Request:
Each line from the beginning of the data below through the line containing "return m, nt, nt.nodes['Principled BSDF']" should be repeated exactly, please.
■ ■ ■ ■
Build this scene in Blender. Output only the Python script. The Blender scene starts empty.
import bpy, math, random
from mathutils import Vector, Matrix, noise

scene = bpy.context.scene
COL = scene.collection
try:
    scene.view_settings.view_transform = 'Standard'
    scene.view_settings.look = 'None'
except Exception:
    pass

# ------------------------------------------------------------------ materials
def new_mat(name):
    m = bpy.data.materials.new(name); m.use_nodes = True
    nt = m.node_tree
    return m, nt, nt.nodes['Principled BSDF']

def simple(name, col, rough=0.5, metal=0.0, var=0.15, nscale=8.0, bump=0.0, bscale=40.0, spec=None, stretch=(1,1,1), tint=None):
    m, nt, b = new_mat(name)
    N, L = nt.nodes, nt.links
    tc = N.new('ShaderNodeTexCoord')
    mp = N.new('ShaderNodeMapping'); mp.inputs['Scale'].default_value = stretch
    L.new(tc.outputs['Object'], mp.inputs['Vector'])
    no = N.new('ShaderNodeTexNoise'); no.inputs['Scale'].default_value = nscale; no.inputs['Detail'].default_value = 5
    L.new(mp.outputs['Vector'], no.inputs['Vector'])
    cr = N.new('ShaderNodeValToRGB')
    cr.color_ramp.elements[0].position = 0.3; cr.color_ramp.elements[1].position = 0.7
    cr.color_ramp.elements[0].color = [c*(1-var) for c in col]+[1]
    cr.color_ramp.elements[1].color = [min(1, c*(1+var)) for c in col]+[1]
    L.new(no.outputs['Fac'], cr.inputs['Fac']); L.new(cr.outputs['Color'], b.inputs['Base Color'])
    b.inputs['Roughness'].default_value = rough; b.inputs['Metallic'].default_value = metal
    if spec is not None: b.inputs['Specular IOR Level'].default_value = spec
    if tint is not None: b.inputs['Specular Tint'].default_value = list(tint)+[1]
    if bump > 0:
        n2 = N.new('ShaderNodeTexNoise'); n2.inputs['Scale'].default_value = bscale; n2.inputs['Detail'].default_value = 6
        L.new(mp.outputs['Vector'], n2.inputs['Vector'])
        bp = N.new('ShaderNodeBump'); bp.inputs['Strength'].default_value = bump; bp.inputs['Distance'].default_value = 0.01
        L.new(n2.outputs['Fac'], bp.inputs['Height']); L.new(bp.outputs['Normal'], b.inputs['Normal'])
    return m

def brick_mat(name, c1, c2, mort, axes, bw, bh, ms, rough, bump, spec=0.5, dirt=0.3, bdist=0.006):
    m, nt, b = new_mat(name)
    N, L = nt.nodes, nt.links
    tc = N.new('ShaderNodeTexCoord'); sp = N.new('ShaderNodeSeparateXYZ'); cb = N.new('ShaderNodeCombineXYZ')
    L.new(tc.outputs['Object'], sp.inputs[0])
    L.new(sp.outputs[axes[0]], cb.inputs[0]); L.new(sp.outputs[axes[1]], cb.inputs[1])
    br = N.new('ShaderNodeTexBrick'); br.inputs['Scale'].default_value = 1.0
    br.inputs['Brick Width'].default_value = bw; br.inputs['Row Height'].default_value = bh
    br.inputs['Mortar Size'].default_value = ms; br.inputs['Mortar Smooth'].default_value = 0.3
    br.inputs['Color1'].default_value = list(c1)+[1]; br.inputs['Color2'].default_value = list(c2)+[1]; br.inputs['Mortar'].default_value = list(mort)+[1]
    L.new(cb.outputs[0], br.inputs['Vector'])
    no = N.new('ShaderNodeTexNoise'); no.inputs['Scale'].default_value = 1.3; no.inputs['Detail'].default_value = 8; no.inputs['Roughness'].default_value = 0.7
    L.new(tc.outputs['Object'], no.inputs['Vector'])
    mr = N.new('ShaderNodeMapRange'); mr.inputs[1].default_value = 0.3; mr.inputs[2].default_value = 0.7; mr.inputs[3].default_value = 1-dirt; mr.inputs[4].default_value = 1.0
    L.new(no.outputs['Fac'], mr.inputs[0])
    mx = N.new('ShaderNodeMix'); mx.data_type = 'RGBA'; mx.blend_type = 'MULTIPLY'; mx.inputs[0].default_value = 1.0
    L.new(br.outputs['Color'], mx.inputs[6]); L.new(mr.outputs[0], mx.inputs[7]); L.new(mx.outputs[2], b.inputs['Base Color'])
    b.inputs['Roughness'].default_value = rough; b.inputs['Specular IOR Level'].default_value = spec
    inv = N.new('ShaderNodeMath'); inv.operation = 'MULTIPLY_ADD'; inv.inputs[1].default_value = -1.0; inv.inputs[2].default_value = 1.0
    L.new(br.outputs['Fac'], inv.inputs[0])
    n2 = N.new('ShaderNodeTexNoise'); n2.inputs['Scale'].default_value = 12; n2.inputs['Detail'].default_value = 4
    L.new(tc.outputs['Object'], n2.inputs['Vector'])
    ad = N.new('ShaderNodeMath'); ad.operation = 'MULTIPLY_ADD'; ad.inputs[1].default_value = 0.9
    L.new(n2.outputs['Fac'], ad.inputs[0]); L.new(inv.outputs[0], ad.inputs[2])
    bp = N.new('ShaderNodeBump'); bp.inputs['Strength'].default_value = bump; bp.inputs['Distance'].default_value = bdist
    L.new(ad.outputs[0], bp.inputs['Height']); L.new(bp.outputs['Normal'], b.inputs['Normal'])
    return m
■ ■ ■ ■
Written solution:
Build this scene in Blender. Output only the Python script. The Blender scene starts empty.
import bpy, math, random
from mathutils import Vector, Matrix, noise

scene = bpy.context.scene
COL = scene.collection
try:
    scene.view_settings.view_transform = 'Standard'
    scene.view_settings.look = 'None'
except Exception:
    pass

# ------------------------------------------------------------------ materials
def new_mat(name):
    m = bpy.data.materials.new(name); m.use_nodes = True
    nt = m.node_tree
    return m, nt, nt.nodes['Principled BSDF']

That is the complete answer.